Events add an additional layer of randomness to Star Realms. A well-timed (or poorly-timed, depending on your perspective) Trade Mission can give one player a very powerful card early on. Or a Supernova might reset the trade row just when you were about to pick up a powerful ship. They also change the way that a player plans out their turn. You might not want to play all your cards before buying ships/bases from the trade row, since an event might pop up that changes your plans.

I don't think Events are quite as bad as the Gambits expansion in terms of adding randomness, but Events certainly can have a big effect. This is most noticeable when several events pop up at the start of the game - one player can get a huge advantage on the very first turn with a fortunate series of Event cards. Much like Gambits, I enjoy having the extra bit of randomness from Events when I'm just playing the game for the sake of playing. If I actually care whether I win or not, then I'll probably skip both the Gambits and Events when creating the game. The extra randomness is fun, but not particularly conducive to skilled play.

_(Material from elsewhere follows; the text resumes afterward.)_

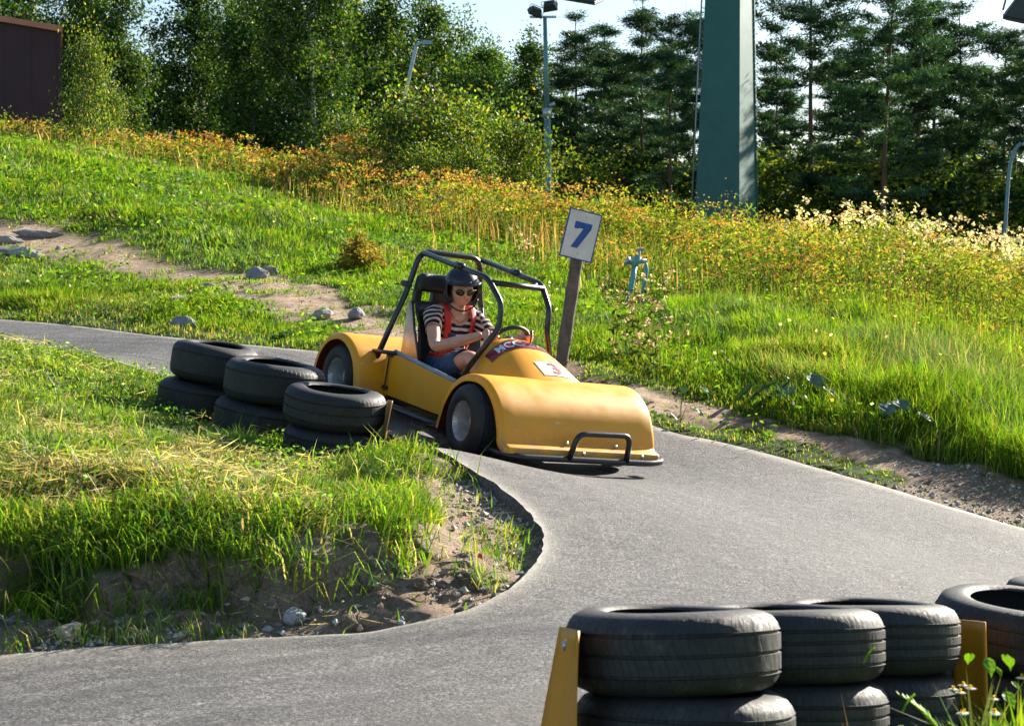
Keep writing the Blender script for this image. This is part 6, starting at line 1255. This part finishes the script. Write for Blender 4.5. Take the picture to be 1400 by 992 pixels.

The update made some other changes to the digital app, too. If you play on Mac or PC, you'll need a Steam account now, rather than downloading a stand-alone game client. There's no extra cost, but it is one more hoop to jump through. On all versions, there have been some minor changes to the UI: there's a new animation for 10+ damage attacks, and you can now correctly use effects that allow you to choose cards from both your hand and discard pile. The game's icon and completed-game graphics are slightly different (worse, IMHO, but someone must have liked the new ones). The game does feel a bit slower to respond while playing turns, which I'm pretty sure has to do with checking for event effects, but it's barely noticeable once you've played a few games.

For the $1.99 price, I think the Events addition is well worth picking up. I may not use the Event cards in every game, but it's nice to have them available for when I do feel like it.